I’m very interested in what will be released in a few months in those sim-updates, but very surprised by the statement that it’s only the long range lighting that needs fixing now that “much has been done to the close range lights” , even though they are far from as good looking as what they showed us during the initial alpha before the major downgrade last spring.

Statement about that the original night artist now is busy with other projects seems like an plausible explanation, perhaps with new artists trying to learn what night lighting might actually look like.

Even though they increased lamp visibility range, we still only have what seems to be about a 3rd of the early alphas range. And only a fraction of the total numbers of lamps visible at the same time. As well as huge pale fuzzy orbs with fading transparency instead of sharp defined and colorful light sources.

What an awesome post. Thank you for all this work. I think it’s embarrassing what Asobo has done here (sepia). Though, I’ll cut them some slack as they are developing lots of things, but, that really brings to light compared to real night lighting (pun intended). Thank you again.

And, yes, night lighting is important to me. When you see roads lit up that would never have street lights, and would normally have only a couple of cars, it gets annoying. Clearly, they’ve got some work to do.

This I totally understand.
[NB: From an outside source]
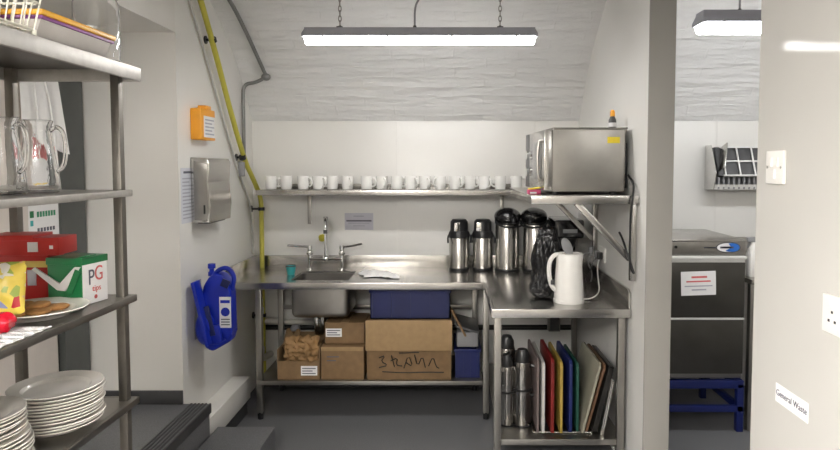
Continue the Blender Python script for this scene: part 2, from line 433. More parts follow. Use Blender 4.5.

If you’ve ever been in a very complex development environment, you must know that, one, you can’t fix everything all at once, as all these systems interact with each other. And, being so complex and limited resource-wise, you have to be judicious about where you apply your resources when. I’m currently quarterbacking a huge development project, and each person can only work on pretty much one thing at a time. I myself have a long list of items I need to attend to, but, some of them have to wait until I finish others. Some of them I’ll carry so far so I can get them sketched in and so other development work can happen, but I won’t finish them until much later as other portions of the project have priority as to when they need to be done. I know what to do, but the work has to wait.